**WHAT TO WORK ON**. Return the line containing "Write part 3", the line containing "off_tree('oak standing outside", and every line between them, exactly as they stand. Output nothing else.

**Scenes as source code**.
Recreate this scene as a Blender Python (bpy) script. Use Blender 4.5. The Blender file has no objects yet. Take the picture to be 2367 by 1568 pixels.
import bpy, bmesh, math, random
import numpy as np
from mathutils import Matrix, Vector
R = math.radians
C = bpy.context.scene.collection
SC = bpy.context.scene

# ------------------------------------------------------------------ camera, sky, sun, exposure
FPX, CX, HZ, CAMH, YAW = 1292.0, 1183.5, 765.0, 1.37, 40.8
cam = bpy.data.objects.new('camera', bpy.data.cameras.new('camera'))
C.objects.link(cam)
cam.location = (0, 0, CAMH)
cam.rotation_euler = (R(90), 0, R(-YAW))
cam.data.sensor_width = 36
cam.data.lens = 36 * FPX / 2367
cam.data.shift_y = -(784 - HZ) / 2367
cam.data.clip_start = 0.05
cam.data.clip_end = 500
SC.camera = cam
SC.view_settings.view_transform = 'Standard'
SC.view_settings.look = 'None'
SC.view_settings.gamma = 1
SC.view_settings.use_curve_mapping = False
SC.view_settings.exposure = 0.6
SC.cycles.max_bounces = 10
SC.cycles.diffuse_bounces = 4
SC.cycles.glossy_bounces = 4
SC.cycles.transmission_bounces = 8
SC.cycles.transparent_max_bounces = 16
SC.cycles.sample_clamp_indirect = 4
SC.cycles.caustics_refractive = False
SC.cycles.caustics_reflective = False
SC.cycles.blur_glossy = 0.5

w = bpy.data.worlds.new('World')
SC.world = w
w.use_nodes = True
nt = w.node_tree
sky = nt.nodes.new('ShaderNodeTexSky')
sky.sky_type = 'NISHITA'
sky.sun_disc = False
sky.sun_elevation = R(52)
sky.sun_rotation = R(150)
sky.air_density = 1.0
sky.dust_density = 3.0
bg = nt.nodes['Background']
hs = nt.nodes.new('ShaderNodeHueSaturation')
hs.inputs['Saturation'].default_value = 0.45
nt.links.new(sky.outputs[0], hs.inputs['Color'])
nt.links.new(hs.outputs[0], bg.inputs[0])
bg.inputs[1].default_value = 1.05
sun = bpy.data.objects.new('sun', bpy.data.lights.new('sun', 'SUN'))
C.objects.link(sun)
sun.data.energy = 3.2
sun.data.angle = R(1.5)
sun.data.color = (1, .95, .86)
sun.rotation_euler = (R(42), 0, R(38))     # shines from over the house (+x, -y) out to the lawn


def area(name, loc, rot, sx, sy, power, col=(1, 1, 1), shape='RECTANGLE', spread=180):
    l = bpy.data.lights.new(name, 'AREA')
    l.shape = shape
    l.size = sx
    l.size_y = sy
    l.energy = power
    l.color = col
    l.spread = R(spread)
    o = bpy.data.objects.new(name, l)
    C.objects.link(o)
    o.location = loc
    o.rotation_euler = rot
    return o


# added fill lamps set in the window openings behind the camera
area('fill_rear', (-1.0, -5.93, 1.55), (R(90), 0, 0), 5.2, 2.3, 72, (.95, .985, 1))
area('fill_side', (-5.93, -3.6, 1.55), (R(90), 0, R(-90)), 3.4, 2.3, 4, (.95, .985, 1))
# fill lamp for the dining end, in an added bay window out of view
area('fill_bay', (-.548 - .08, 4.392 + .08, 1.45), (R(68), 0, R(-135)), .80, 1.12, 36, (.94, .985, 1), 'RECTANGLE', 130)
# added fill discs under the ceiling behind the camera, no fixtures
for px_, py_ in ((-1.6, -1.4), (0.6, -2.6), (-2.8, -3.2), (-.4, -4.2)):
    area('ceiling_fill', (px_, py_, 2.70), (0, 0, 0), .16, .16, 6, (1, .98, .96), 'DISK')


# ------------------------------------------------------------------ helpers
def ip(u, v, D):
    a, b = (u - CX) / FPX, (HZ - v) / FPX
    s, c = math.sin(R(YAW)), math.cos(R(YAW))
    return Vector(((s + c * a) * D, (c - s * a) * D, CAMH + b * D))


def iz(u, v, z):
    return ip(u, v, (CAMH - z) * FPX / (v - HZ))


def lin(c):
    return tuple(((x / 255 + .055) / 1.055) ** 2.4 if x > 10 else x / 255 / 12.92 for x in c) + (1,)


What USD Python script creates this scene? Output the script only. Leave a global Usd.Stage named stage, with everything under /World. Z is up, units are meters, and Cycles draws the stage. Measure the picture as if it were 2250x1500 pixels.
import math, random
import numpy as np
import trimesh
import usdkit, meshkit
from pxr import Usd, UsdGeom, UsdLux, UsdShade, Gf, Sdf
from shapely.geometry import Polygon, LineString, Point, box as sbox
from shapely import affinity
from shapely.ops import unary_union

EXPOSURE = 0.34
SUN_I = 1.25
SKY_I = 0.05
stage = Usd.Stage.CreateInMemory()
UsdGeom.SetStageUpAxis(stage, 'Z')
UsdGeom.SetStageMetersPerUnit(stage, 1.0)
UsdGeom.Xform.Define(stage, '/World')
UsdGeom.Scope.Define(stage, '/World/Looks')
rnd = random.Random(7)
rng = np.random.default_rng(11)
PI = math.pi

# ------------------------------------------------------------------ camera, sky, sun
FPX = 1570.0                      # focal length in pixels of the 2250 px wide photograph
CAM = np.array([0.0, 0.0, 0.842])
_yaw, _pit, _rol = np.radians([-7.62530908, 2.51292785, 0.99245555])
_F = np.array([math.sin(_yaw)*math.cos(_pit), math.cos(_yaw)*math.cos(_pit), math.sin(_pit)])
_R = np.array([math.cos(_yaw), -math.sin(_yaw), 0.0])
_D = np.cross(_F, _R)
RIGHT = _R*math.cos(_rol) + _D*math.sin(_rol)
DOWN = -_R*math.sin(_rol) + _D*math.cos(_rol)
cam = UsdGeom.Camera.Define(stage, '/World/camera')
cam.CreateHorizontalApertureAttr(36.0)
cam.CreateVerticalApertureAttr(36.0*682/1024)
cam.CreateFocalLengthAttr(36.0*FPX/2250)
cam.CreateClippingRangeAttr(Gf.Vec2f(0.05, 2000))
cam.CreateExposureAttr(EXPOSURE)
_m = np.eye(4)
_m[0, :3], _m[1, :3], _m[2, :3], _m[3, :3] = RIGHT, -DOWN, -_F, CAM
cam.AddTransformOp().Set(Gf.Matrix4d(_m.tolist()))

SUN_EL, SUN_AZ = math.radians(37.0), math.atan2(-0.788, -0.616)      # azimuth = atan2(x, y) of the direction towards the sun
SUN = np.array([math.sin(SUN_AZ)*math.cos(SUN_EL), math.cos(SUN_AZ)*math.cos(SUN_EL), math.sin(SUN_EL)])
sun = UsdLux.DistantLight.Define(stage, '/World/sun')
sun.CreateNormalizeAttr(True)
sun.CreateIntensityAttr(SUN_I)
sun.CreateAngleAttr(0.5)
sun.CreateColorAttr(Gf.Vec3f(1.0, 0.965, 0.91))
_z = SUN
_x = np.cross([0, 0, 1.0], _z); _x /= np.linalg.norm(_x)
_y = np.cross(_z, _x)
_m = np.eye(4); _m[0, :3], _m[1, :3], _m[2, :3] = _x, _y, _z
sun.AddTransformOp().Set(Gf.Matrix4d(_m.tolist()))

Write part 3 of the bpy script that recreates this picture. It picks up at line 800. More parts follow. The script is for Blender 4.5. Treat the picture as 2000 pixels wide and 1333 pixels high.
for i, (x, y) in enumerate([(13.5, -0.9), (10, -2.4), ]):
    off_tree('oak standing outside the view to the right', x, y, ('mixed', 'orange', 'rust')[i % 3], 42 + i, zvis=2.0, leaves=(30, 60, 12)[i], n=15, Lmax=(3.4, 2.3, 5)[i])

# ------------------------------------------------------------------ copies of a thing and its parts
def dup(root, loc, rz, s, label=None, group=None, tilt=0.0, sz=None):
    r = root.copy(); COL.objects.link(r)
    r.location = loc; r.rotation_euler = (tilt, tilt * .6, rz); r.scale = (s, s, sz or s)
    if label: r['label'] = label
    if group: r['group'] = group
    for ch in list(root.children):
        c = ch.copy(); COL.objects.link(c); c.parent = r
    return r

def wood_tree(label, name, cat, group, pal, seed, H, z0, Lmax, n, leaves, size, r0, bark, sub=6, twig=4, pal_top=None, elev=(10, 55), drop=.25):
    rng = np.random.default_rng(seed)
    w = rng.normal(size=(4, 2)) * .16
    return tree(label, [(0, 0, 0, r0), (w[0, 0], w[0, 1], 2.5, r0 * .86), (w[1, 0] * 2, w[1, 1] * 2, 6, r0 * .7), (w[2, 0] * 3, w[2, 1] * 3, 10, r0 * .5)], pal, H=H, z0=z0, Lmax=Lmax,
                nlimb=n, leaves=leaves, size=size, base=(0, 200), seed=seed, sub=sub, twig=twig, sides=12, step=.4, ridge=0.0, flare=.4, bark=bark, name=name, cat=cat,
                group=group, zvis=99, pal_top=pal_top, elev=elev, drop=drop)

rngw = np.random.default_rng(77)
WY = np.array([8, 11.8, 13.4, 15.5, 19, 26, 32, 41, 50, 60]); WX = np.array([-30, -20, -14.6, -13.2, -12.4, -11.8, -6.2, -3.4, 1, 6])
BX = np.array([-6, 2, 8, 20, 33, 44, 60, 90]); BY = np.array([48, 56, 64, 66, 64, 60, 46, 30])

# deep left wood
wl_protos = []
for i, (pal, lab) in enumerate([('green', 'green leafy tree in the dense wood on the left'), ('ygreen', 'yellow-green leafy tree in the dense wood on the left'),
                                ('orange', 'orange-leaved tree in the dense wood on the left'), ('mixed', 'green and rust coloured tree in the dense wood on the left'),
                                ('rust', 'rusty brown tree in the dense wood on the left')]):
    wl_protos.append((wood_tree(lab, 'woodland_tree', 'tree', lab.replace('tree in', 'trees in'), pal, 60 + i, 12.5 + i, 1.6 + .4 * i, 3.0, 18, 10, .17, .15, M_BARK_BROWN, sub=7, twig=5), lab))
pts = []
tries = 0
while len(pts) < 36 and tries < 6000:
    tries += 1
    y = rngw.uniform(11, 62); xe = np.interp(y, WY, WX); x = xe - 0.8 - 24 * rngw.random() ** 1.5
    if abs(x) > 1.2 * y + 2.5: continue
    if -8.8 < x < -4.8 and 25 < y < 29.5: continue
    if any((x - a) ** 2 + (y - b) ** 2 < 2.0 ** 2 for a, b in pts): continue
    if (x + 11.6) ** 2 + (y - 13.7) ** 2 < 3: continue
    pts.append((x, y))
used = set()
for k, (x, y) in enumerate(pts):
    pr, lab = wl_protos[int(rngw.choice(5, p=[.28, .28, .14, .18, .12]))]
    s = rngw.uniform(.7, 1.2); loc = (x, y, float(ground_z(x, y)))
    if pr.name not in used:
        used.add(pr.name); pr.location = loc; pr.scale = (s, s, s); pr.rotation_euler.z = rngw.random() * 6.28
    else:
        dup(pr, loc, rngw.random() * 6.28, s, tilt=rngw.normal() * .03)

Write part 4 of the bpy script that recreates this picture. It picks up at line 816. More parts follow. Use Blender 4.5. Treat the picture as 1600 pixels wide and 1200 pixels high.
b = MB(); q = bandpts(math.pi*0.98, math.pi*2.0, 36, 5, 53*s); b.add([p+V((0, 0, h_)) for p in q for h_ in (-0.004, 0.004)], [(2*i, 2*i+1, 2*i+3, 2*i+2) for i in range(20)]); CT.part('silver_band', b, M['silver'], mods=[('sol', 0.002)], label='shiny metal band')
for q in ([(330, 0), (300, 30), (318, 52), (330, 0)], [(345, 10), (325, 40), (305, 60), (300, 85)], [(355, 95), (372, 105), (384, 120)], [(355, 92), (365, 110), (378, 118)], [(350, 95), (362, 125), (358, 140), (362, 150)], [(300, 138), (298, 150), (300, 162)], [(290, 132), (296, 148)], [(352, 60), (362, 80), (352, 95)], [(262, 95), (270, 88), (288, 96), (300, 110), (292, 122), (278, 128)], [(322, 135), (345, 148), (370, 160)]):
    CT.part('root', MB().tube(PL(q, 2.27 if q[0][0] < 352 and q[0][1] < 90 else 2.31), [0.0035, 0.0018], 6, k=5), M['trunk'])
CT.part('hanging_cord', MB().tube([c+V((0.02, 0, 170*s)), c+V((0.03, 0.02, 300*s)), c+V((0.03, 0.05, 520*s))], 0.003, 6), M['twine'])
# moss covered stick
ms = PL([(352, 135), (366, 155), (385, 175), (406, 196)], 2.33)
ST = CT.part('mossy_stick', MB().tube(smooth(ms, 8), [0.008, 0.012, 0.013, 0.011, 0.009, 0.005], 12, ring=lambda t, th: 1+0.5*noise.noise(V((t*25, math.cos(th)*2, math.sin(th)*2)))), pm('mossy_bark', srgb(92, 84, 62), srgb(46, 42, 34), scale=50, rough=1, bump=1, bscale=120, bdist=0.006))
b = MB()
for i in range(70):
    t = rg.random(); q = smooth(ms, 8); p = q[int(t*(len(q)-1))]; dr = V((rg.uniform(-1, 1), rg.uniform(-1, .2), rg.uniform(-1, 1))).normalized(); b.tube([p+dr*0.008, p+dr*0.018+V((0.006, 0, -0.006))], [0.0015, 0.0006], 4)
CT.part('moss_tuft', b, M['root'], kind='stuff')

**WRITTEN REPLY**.
Write part 3 of the bpy script that recreates this picture. It picks up at line 800. More parts follow. The script is for Blender 4.5. Treat the picture as 2000 pixels wide and 1333 pixels high.
for i, (x, y) in enumerate([(13.5, -0.9), (10, -2.4), ]):
    off_tree('oak standing outside the view to the right', x, y, ('mixed', 'orange', 'rust')[i % 3], 42 + i, zvis=2.0, leaves=(30, 60, 12)[i], n=15, Lmax=(3.4, 2.3, 5)[i])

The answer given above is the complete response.